In the spring when I had interviewed Lance in person I put the Livingston situation to him, and in keeping with the tone of the interview he was vague to the point of absurdity. How can best friends not discuss the fact that one of them has been dragged into a criminal investigation? The point that I missed was his sense of not having to answer to anyone. So what if it’s a dumb answer? What are you going to do about it?

There was only one thing I could do. I went back to Sandro Donati and asked if there wasn’t some evidence of Armstrong’s presence in Ferrara. Next time I got an audience with Stapleton or Armstrong, I wanted to have something. I asked Sandro to check if the Carabinieri were absolutely sure Lance hadn’t been to Ferrara. Donati first got back to me and said he couldn’t come up with evidence that Armstrong had been there. But my friend was nothing if not dogged. Soon he came back to me with information from local hotels. The information had come from the Carabinieri, through Sandro to me.

He’d been there.

Lance had been to Ferrara for two days in March 1999, three days in May 2000, two days in August 2000, one day in September 2000 and three days in late April/early May of 2001, the last visit shortly after our interview at La Fauvelaie. The visits came at key points, for Tour preparation and just before the 2000 Olympics, where Armstrong had wanted a medal. In Ferrara he had stayed at the five-star Hotel Duchessa Isabella and at the four-star Hotel Annunziata. During our interview, he feared I knew more than I was letting on. Now I did.
29

I’d travelled to the US, to Rome, to Florence in the previous year. I was getting a better picture of the world I was trying to understand. I’d been disappointed with the outcome of the Lance interview in the spring. I’d travelled with a decent stock of evidence but I hadn’t even rattled his cage.

There was his coach. If Ferrari was the genius behind the story then Chris Carmichael, Lance’s coach and mentor, was the presentable face of things. Carmichael had kept himself out of an odd doping case taken by a former US amateur, Greg Strock, who claimed he had been injected with cortisone against his will and had his career ruined. To extricate himself from the case, Carmichael had made an out-of-court payment to Strock.

I’d asked Armstrong how he felt about his long-time coach paying money to stay out of a doping case. He said it was matter between Chris and Greg.

‘If Chris had paid money to keep his name out of a doping case, it would imply he had something to hide?’

‘It’s a hypothesis.’

‘But it wouldn’t look good, would it?’

‘At the same time, does it look good that Greg Strock just takes the money? Let’s flip it around. Is this about money or is this about principle.’

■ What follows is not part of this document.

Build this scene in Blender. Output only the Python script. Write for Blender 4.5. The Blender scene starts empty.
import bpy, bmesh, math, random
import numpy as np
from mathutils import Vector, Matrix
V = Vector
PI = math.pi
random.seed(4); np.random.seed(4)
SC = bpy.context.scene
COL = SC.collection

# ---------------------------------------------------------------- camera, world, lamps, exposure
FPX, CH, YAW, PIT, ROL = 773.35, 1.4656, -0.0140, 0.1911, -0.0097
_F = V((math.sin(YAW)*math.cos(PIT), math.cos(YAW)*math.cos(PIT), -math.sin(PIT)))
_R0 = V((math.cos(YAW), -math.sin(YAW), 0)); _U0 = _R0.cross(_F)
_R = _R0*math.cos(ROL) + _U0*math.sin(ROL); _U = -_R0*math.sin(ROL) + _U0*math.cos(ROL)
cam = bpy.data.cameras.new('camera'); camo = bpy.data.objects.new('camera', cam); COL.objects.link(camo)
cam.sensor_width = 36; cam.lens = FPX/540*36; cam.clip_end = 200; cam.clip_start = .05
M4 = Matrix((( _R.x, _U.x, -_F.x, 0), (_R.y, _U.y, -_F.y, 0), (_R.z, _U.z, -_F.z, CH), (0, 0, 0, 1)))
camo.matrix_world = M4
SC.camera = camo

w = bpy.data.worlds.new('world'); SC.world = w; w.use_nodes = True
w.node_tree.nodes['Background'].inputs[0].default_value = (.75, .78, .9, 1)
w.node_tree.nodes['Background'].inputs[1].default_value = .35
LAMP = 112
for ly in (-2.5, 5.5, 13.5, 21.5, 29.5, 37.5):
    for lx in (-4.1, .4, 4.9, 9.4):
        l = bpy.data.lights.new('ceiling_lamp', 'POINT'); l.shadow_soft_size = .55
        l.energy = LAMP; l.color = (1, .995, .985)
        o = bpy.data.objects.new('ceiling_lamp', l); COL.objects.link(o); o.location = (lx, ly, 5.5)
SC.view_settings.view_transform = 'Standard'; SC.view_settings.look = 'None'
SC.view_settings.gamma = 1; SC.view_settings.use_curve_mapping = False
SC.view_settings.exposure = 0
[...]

I had the work of Hugues Huet, a journalist with French TV, who the previous summer had tailed an unmarked US Postal car, filming the two occupants disposing of five plastic bags of rubbish. The bags contained 160 syringe wrappers, bloodied compresses and discarded packaging that indicated the use of a legal but right-on-the-limit product called Actovegin.

Then there was Kevin Livingston, the skinny on what he’d been doing.

A little mountain of evidence was forming. As Lance would say, it didn’t look good. Yet when I’d put it all to Lance he had shrugged it away. In the interview he’d pulled a draw out from the jaws of defeat. Champions only need to draw.

This news from Ferrara was different though. This was a game changer. I felt that we had something concrete. We were talking about sixteen days spent in Ferrara over two years. That excluded any visits made in the other direction by Ferrari, which we now know occurred both when Lance lived in Nice (Ferrari liked to test Armstrong on the Col de la Madone climb just outside town) and in Girona, where Armstrong moved in 2001.

All this time spent in Ferrara and Lance had made a point of not mentioning it. Not in his autobiography, not in his press conferences, not in his interview.

Now I have all this information. It hasn’t involved hacking computer files or breaking into buildings or meeting anonymous sources in underground car parks. It has just been simple journalism. Questions. I can’t believe that Lance has produced his autobiography, it’s come out maybe a year before, and the name Michele Ferrari hasn’t appeared in the pages. Ferrari is being investigated for doping, soon he will be charged and sent to trial.

We had a hard story.

So it came to pass that on the first day of the 2001 Tour de France, we in the
Sunday Times
revealed that Lance Armstrong, winner of the first two Tours in the period of renewal, was working with a doctor about to stand trial for doping. And Armstrong had never mentioned this once. Never mentioned a connection to the man who had once said ‘it doesn’t scandalise me’, when asked if he would mind if his riders went to Switzerland to buy EPO over the counter.

When I look back at that article, it was one of the worst I’ve written: too much information too poorly organised. So much good was spoiled by the end product. And I was so naive in my dealings with the Armstrong camp. Having discovered that Lance was going to Ferrari through my Italian police sources, I had trip-wired the alarms in LanceWorld.

I was in Australia at the time, working on the British and Irish Lions rugby tour, as we prepared the article for press. Wanting to give Lance the opportunity to respond to the Ferrari link, I called Bill Stapleton on the Thursday, three days before publication.

‘Bill, some questions to ask you.’

‘Would you mind sending us what information you’ve got, and we will respond then.’

I banged off an email telling everything that I knew. I may have thought about adding the word checkmate at the end:

‘My information is that Lance was with Ferrari and that these are the dates. These are the names of the hotels. These are the dates on which he was there. This indicates that he has a very serious relationship with Michele Ferrari. Can you or Lance get back to me with a response?’

A reply.

‘David, I’ll put these to Lance and get back.’

Next, I hear nothing. I call again. Bill says that he’s in France for the Tour and having trouble with his email. I feel like I’m getting the run-around, a boy trying to play with bigger boys. So I call again, leave another message. Nothing. Bill Stapleton goes underground, takes his mobile phone with him. I hear nothing more from Bill. Shoot off more emails. Make more calls. No response. Of course Armstrong, combative and spiky as ever, had decided to beat me to my own exclusive.